╭─ SUPPLIED RECORDS

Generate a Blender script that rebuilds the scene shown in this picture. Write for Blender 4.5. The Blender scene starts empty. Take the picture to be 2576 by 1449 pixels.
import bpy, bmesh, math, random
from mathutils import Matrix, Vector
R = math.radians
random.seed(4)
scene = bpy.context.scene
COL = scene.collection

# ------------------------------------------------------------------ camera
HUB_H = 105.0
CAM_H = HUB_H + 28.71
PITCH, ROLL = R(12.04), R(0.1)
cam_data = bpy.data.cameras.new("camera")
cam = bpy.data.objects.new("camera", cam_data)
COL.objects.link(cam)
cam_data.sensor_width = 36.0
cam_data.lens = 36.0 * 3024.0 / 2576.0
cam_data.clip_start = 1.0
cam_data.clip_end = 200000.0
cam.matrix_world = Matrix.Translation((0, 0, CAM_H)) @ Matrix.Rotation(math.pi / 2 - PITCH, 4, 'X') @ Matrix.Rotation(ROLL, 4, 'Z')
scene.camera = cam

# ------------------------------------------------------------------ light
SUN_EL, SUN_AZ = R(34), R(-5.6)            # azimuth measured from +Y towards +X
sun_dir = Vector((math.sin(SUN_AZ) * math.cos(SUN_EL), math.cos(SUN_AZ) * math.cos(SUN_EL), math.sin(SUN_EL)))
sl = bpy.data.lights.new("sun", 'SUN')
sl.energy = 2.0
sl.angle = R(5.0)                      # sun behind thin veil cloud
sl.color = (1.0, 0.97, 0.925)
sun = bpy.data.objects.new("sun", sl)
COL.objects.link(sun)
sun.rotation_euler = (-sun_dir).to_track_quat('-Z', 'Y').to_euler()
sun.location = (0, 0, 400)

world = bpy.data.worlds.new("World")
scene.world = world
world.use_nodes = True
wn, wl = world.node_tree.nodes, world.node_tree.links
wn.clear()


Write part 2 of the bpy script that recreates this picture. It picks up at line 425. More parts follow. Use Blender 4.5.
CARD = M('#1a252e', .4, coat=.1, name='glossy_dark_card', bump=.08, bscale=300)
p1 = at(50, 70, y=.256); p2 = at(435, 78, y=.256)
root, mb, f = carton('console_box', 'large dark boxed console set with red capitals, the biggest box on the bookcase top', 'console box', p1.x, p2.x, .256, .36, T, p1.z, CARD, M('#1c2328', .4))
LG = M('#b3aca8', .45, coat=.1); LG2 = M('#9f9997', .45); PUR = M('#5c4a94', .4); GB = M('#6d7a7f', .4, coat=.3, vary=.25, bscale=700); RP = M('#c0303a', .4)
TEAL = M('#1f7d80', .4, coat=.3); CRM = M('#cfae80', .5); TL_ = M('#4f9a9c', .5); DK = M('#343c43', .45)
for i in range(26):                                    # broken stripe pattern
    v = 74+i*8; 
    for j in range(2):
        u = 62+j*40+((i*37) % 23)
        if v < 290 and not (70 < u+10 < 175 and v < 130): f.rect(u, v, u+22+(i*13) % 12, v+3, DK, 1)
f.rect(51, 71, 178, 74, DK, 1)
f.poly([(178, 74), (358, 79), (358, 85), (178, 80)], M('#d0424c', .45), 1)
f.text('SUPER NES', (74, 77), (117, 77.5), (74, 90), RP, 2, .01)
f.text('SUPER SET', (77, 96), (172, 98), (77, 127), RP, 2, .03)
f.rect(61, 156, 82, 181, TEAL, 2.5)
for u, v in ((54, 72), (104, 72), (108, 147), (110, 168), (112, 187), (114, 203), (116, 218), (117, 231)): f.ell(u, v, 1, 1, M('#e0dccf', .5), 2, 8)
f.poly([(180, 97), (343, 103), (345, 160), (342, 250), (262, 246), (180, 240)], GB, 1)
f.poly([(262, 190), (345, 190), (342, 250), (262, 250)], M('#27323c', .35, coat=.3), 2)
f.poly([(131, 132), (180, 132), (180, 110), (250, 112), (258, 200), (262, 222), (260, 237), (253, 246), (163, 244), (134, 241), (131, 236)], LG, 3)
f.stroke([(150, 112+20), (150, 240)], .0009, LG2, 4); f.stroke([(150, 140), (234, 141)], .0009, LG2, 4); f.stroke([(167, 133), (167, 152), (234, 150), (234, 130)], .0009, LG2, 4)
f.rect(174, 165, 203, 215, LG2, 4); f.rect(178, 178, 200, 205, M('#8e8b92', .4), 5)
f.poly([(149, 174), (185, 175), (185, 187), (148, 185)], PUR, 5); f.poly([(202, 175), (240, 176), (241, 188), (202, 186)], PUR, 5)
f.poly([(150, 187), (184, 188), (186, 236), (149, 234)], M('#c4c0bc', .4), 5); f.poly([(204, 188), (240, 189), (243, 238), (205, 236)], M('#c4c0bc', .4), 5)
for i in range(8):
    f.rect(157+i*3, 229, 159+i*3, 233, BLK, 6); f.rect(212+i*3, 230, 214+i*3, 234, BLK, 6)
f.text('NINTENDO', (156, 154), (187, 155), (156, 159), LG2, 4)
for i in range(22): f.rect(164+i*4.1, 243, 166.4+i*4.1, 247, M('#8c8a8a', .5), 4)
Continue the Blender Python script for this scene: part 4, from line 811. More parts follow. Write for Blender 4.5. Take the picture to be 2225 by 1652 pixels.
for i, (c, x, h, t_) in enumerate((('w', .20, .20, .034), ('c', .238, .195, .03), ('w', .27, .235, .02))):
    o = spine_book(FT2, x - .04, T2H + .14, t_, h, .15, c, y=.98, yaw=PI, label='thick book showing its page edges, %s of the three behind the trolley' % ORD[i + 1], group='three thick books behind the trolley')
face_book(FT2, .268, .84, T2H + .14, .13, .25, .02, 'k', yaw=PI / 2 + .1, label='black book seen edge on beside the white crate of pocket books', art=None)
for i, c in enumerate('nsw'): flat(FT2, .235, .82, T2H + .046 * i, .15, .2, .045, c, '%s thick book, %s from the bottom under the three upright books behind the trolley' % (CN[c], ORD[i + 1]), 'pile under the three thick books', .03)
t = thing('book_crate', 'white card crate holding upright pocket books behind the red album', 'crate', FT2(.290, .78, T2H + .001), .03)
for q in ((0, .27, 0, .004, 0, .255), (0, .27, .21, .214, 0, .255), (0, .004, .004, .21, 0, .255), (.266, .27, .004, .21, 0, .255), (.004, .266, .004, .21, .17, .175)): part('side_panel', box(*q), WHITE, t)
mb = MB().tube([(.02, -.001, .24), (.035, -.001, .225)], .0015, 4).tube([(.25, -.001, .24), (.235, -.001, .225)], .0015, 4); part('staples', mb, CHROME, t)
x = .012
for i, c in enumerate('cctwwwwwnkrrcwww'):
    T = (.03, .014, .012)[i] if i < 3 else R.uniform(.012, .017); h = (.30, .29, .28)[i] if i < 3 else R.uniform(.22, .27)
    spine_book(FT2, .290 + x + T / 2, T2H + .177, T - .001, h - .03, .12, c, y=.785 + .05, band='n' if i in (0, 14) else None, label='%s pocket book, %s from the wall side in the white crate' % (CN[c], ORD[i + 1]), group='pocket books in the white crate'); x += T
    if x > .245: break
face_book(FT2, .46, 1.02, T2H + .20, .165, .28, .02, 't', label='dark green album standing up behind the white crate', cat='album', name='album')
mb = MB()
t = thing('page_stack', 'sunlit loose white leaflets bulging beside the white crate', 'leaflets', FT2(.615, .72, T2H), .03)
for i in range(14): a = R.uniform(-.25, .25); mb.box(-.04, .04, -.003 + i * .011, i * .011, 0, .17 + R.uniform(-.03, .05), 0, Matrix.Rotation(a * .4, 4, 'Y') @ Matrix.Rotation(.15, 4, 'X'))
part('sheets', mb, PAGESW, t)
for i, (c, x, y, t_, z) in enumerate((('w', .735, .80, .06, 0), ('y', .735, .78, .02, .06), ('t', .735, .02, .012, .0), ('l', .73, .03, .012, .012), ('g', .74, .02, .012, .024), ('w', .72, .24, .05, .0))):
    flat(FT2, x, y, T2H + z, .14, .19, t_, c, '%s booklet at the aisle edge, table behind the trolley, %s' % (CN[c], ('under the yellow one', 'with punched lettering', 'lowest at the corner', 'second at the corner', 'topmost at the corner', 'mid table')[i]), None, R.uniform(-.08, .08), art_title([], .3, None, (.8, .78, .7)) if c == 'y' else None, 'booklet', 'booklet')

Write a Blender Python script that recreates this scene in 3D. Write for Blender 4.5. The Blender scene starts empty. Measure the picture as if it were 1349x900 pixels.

╰─

* _REQUIREMENT_: Quote exactly the first line of the data and every line after it through the one holding "COL = scene.collection".

* _EXPECTED OUTPUT_:
Generate a Blender script that rebuilds the scene shown in this picture. Write for Blender 4.5. The Blender scene starts empty. Take the picture to be 2576 by 1449 pixels.
import bpy, bmesh, math, random
from mathutils import Matrix, Vector
R = math.radians
random.seed(4)
scene = bpy.context.scene
COL = scene.collection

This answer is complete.